▶ Records provided
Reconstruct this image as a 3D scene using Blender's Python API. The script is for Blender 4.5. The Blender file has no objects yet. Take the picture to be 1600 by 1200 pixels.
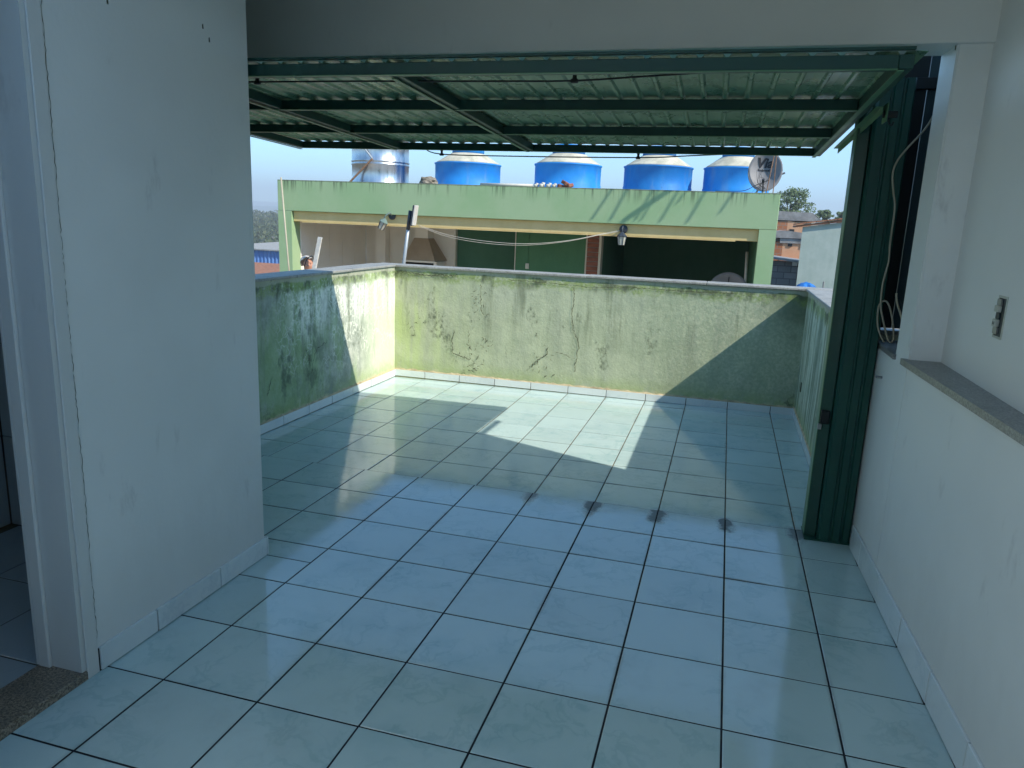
import bpy, bmesh, math, random
from mathutils import Vector, Matrix, Quaternion, noise as mnoise
random.seed(7)
S = bpy.context.scene
COL = S.collection
R = math.radians

# ---------------------------------------------------------------- camera
cam_d = bpy.data.cameras.new('camera'); cam = bpy.data.objects.new('camera', cam_d); COL.objects.link(cam)
S.camera = cam
yaw, pitch, roll = R(-15.595), R(12.390), R(2.316)
fw = Vector((math.sin(yaw)*math.cos(pitch), math.cos(yaw)*math.cos(pitch), -math.sin(pitch)))
rt = Vector((math.cos(yaw), -math.sin(yaw), 0)); up = rt.cross(fw)
r2 = rt*math.cos(roll) + up*math.sin(roll); u2 = -rt*math.sin(roll) + up*math.cos(roll)
mw = Matrix((r2, u2, -fw)).transposed().to_4x4(); mw.translation = (0.221, -2.394, 1.455)
cam.matrix_world = mw
cam_d.sensor_width = 36; cam_d.lens = 1158.06/1600*36; cam_d.clip_start = .02; cam_d.clip_end = 9000
# ---------------------------------------------------------------- sky and sun
LIGHT = Vector((-1.0, .39, -.937)).normalized()
world = bpy.data.worlds.new('World'); S.world = world; world.use_nodes = True
wn = world.node_tree.nodes; wl = world.node_tree.links
sky = wn.new('ShaderNodeTexSky'); sky.sky_type = 'NISHITA'; sky.sun_disc = False
sky.sun_elevation = math.asin(-LIGHT.z); sky.sun_rotation = math.atan2(-LIGHT.x, -LIGHT.y)
sky.altitude = 1800; sky.air_density = 1.0; sky.dust_density = .2; sky.ozone_density = 6.0
tint = wn.new('ShaderNodeMix'); tint.data_type = 'RGBA'; tint.blend_type = 'MULTIPLY'; tint.inputs[0].default_value = 1; tint.inputs[7].default_value = (.75, .96, .90, 1)
wl.new(sky.outputs[0], tint.inputs[6]); wl.new(tint.outputs[2], wn['Background'].inputs[0]); wn['Background'].inputs[1].default_value = .15
sun_d = bpy.data.lights.new('sun', 'SUN'); sun_d.energy = 2.85; sun_d.angle = R(.53); sun_d.color = (1, .94, .82)
sun = bpy.data.objects.new('sun', sun_d); COL.objects.link(sun); sun.rotation_euler = LIGHT.to_track_quat('-Z', 'Y').to_euler()
vs = S.view_settings; vs.view_transform = 'Standard'; vs.look = 'None'; vs.gamma = 1; vs.exposure = 1.2
try: vs.use_curve_mapping = False
except Exception: pass
try: S.cycles.max_bounces = 10; S.cycles.diffuse_bounces = 6; S.cycles.use_denoising = True
except Exception: pass

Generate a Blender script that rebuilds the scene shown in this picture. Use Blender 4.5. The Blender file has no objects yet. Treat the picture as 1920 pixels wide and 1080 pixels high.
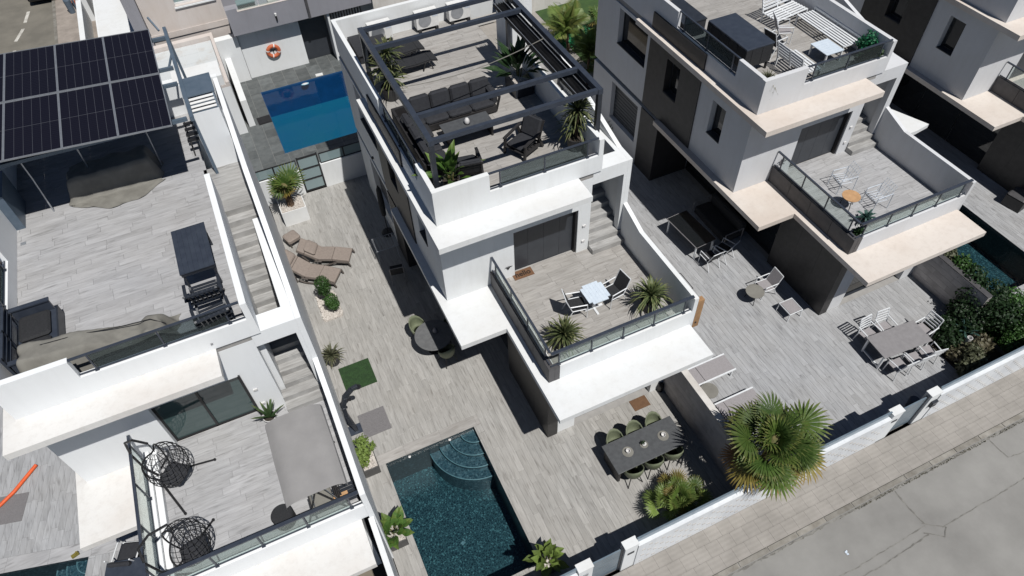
import bpy, bmesh, math, random
from mathutils import Vector, Matrix
S = bpy.context.scene
COL = S.collection
rnd = random.Random(7)
rad = math.radians
pi = math.pi
# ------------------------------------------------------------------ camera, sky, sun, exposure
cam = bpy.data.cameras.new('camera'); cam_o = bpy.data.objects.new('camera', cam); COL.objects.link(cam_o)
cam.lens = 24.746; cam.sensor_width = 36.0; cam.clip_end = 600.0; cam.clip_start = 0.1
yaw, pit, rol = 0.40056, 0.869146, -0.0446433
fw = Vector((math.sin(yaw)*math.cos(pit), math.cos(yaw)*math.cos(pit), -math.sin(pit)))
rt = Vector((math.cos(yaw), -math.sin(yaw), 0)); up = rt.cross(fw)
r2 = math.cos(rol)*rt + math.sin(rol)*up; u2 = -math.sin(rol)*rt + math.cos(rol)*up
M = Matrix((r2, u2, -fw)).transposed().to_4x4(); M.translation = Vector((0, 0, 20.0))
cam_o.matrix_world = M; S.camera = cam_o
W = bpy.data.worlds.new('World'); S.world = W; W.use_nodes = True
SUN = Vector((0.125, -0.545, 1.0)).normalized()
wn = W.node_tree.nodes; bg = wn['Background']
sky = wn.new('ShaderNodeTexSky'); sky.sky_type = 'NISHITA'; sky.sun_disc = False
sky.air_density = 0.75; sky.dust_density = 0.3; sky.altitude = 300.0; sky.sun_elevation = math.asin(SUN.z); sky.sun_rotation = math.atan2(SUN.x, SUN.y)
W.node_tree.links.new(sky.outputs[0], bg.inputs[0]); bg.inputs[1].default_value = 0.05
sl = bpy.data.lights.new('sun', 'SUN'); sl.energy = 5.0; sl.angle = rad(0.53); sl.color = (1.0, 0.975, 0.935)
so = bpy.data.objects.new('sun', sl); COL.objects.link(so)
so.rotation_euler = (-SUN).to_track_quat('-Z', 'Y').to_euler(); so.location = (0, 0, 40)
S.view_settings.view_transform = 'Standard'; S.view_settings.look = 'None'
S.view_settings.exposure = -0.26; S.view_settings.gamma = 1.0; S.view_settings.use_curve_mapping = False
S.cycles.max_bounces = 8; S.cycles.diffuse_bounces = 1; S.cycles.transparent_max_bounces = 24; S.cycles.caustics_refractive = False
# ------------------------------------------------------------------ materials
MATS = {}
def nt(name):
    m = bpy.data.materials.new(name); m.use_nodes = True; MATS[name] = m
    t = m.node_tree; b = t.nodes['Principled BSDF']
    return m, t, b
def N(t, kind, **kw):
    n = t.nodes.new(kind)
    for k, v in kw.items():
        if k.startswith('i_'):
            n.inputs[int(k[2:]) if k[2:].isdigit() else k[2:]].default_value = v
        else: setattr(n, k, v)
    return n
def L(t, a, b): t.links.new(a, b)
def mixc(t, fac, a, b, mode='MIX'):
    n = t.nodes.new('ShaderNodeMix'); n.data_type = 'RGBA'; n.blend_type = mode
    for sock, v in ((n.inputs[0], fac), (n.inputs[6], a), (n.inputs[7], b)):
        if hasattr(v, 'node'): t.links.new(v, sock)
        elif isinstance(v, (int, float)): sock.default_value = v
        else: sock.default_value = (*v, 1)
    return n.outputs[2]
def ramp(t, fac, a, b):
    n = t.nodes.new('ShaderNodeMapRange'); n.inputs[1].default_value = a; n.inputs[2].default_value = b
    n.clamp = True; t.links.new(fac, n.inputs[0]); return n.outputs[0]
def pos(t): return t.nodes.new('ShaderNodeNewGeometry').outputs['Position']
def scaled(t, v, s, off=None):
    n = t.nodes.new('ShaderNodeVectorMath'); n.operation = 'MULTIPLY'; t.links.new(v, n.inputs[0]); n.inputs[1].default_value = s
    return n.outputs[0]
def noise(t, vec, scale, detail=3, rough=.5, w=None):
    n = t.nodes.new('ShaderNodeTexNoise'); n.inputs['Scale'].default_value = scale; n.inputs['Detail'].default_value = detail
    n.inputs['Roughness'].default_value = rough
    if w is not None:
        n.noise_dimensions = '4D'; t.links.new(w, n.inputs['W'])
    t.links.new(vec, n.inputs['Vector']); return n.outputs[0]
def bump(t, b, h, strength, dist=.01):
    n = t.nodes.new('ShaderNodeBump'); n.inputs['Strength'].default_value = strength; n.inputs['Distance'].default_value = dist
    t.links.new(h, n.inputs['Height']); t.links.new(n.outputs[0], b.inputs['Normal'])
def plain(name, c, rough=.6, c2=None, scale=3.0, bmp=0.0, metal=0.0, bscale=60, detail=4, lo=.35, hi=.65, spec=.5, ori=0.0):
    m, t, b = nt(name)
    b.inputs['Roughness'].default_value = rough; b.inputs['Metallic'].default_value = metal
    b.inputs['Specular IOR Level'].default_value = spec
    p = pos(t)
    if c2 is None: c2 = tuple(x*.82 for x in c)
    f = ramp(t, noise(t, p, scale, detail, .6), lo, hi)
    out = mixc(t, f, c2, c)
    if ori:
        oi = t.nodes.new('ShaderNodeObjectInfo'); r = ramp(t, oi.outputs['Random'], 0, 1)
        k = t.nodes.new('ShaderNodeMapRange'); k.inputs[3].default_value = 1-ori; k.inputs[4].default_value = 1+ori
        L(t, r, k.inputs[0])
        cc = t.nodes.new('ShaderNodeCombineColor')
        for i in range(3): L(t, k.outputs[0], cc.inputs[i])
        out = mixc(t, 1.0, out, cc.outputs[0], 'MULTIPLY')
    L(t, out, b.inputs['Base Color'])
    if bmp: bump(t, b, noise(t, p, bscale, 3), bmp)
    return m
def piece_random(t):
    oi = t.nodes.new('ShaderNodeObjectInfo'); at = N(t, 'ShaderNodeAttribute', attribute_name='tone')
    a = N(t, 'ShaderNodeMath', operation='ADD'); L(t, oi.outputs['Random'], a.inputs[0]); L(t, at.outputs['Fac'], a.inputs[1])
    f = N(t, 'ShaderNodeMath', operation='FRACT'); L(t, a.outputs[0], f.inputs[0]); return f.outputs[0]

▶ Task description
Restate each line from the start of the listing through the line bearing "R = math.radians" word for word. Drop the pictures.

▶ Answer to the task
Reconstruct this image as a 3D scene using Blender's Python API. The script is for Blender 4.5. The Blender file has no objects yet. Take the picture to be 1600 by 1200 pixels.
import bpy, bmesh, math, random
from mathutils import Vector, Matrix, Quaternion, noise as mnoise
random.seed(7)
S = bpy.context.scene
COL = S.collection
R = math.radians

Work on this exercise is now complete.